» GOAL:
Set down the material below in full, matching it exactly.

» STORED DATA:
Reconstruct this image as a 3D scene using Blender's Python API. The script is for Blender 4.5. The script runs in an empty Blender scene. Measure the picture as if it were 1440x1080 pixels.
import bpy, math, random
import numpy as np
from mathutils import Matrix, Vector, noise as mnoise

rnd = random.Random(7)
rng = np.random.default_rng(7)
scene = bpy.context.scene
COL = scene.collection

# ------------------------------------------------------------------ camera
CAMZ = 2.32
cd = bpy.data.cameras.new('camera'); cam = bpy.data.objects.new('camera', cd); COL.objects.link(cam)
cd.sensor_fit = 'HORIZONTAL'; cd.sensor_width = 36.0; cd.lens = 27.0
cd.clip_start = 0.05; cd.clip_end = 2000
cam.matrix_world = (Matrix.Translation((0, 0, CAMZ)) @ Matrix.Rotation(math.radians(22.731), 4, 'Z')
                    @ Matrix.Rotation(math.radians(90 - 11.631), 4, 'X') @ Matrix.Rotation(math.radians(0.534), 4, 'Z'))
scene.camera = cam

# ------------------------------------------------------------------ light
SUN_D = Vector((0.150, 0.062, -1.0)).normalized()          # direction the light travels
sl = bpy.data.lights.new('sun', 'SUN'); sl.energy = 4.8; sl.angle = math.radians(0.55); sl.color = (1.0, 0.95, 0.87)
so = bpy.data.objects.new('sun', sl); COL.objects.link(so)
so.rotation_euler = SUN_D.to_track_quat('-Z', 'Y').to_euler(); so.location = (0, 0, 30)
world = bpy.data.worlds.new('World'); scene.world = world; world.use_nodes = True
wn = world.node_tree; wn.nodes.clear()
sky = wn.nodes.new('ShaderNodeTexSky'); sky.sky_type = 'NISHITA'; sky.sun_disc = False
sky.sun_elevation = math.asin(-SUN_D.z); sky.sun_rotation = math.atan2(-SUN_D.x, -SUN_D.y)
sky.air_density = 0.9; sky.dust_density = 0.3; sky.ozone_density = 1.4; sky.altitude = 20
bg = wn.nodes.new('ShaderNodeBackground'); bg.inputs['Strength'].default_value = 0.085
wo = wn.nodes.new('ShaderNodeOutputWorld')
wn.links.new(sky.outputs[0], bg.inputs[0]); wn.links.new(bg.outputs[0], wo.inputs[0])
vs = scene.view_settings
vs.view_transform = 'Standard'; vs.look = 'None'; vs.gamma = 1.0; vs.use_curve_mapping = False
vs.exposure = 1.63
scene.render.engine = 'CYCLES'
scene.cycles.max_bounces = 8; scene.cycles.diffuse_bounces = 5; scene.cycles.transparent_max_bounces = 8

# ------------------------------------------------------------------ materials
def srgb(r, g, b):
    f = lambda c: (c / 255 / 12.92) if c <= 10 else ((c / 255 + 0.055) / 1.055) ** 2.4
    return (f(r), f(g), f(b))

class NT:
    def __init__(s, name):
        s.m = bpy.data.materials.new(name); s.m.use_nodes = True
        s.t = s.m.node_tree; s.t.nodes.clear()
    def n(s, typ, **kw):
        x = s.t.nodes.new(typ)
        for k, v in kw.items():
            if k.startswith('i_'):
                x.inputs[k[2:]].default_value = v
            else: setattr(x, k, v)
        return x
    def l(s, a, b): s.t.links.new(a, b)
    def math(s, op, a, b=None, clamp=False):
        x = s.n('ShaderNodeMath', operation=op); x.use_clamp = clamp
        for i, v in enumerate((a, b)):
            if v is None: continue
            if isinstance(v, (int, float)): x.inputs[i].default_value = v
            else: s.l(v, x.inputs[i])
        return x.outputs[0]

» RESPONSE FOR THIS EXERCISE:
Reconstruct this image as a 3D scene using Blender's Python API. The script is for Blender 4.5. The script runs in an empty Blender scene. Measure the picture as if it were 1440x1080 pixels.
import bpy, math, random
import numpy as np
from mathutils import Matrix, Vector, noise as mnoise

rnd = random.Random(7)
rng = np.random.default_rng(7)
scene = bpy.context.scene
COL = scene.collection

# ------------------------------------------------------------------ camera
CAMZ = 2.32
cd = bpy.data.cameras.new('camera'); cam = bpy.data.objects.new('camera', cd); COL.objects.link(cam)
cd.sensor_fit = 'HORIZONTAL'; cd.sensor_width = 36.0; cd.lens = 27.0
cd.clip_start = 0.05; cd.clip_end = 2000
cam.matrix_world = (Matrix.Translation((0, 0, CAMZ)) @ Matrix.Rotation(math.radians(22.731), 4, 'Z')
                    @ Matrix.Rotation(math.radians(90 - 11.631), 4, 'X') @ Matrix.Rotation(math.radians(0.534), 4, 'Z'))
scene.camera = cam

# ------------------------------------------------------------------ light
SUN_D = Vector((0.150, 0.062, -1.0)).normalized()          # direction the light travels
sl = bpy.data.lights.new('sun', 'SUN'); sl.energy = 4.8; sl.angle = math.radians(0.55); sl.color = (1.0, 0.95, 0.87)
so = bpy.data.objects.new('sun', sl); COL.objects.link(so)
so.rotation_euler = SUN_D.to_track_quat('-Z', 'Y').to_euler(); so.location = (0, 0, 30)
world = bpy.data.worlds.new('World'); scene.world = world; world.use_nodes = True
wn = world.node_tree; wn.nodes.clear()
sky = wn.nodes.new('ShaderNodeTexSky'); sky.sky_type = 'NISHITA'; sky.sun_disc = False
sky.sun_elevation = math.asin(-SUN_D.z); sky.sun_rotation = math.atan2(-SUN_D.x, -SUN_D.y)
sky.air_density = 0.9; sky.dust_density = 0.3; sky.ozone_density = 1.4; sky.altitude = 20
bg = wn.nodes.new('ShaderNodeBackground'); bg.inputs['Strength'].default_value = 0.085
wo = wn.nodes.new('ShaderNodeOutputWorld')
wn.links.new(sky.outputs[0], bg.inputs[0]); wn.links.new(bg.outputs[0], wo.inputs[0])
vs = scene.view_settings
vs.view_transform = 'Standard'; vs.look = 'None'; vs.gamma = 1.0; vs.use_curve_mapping = False
vs.exposure = 1.63
scene.render.engine = 'CYCLES'
scene.cycles.max_bounces = 8; scene.cycles.diffuse_bounces = 5; scene.cycles.transparent_max_bounces = 8

# ------------------------------------------------------------------ materials
def srgb(r, g, b):
    f = lambda c: (c / 255 / 12.92) if c <= 10 else ((c / 255 + 0.055) / 1.055) ** 2.4
    return (f(r), f(g), f(b))

class NT:
    def __init__(s, name):
        s.m = bpy.data.materials.new(name); s.m.use_nodes = True
        s.t = s.m.node_tree; s.t.nodes.clear()
    def n(s, typ, **kw):
        x = s.t.nodes.new(typ)
        for k, v in kw.items():
            if k.startswith('i_'):
                x.inputs[k[2:]].default_value = v
            else: setattr(x, k, v)
        return x
    def l(s, a, b): s.t.links.new(a, b)
    def math(s, op, a, b=None, clamp=False):
        x = s.n('ShaderNodeMath', operation=op); x.use_clamp = clamp
        for i, v in enumerate((a, b)):
            if v is None: continue
            if isinstance(v, (int, float)): x.inputs[i].default_value = v
            else: s.l(v, x.inputs[i])
        return x.outputs[0]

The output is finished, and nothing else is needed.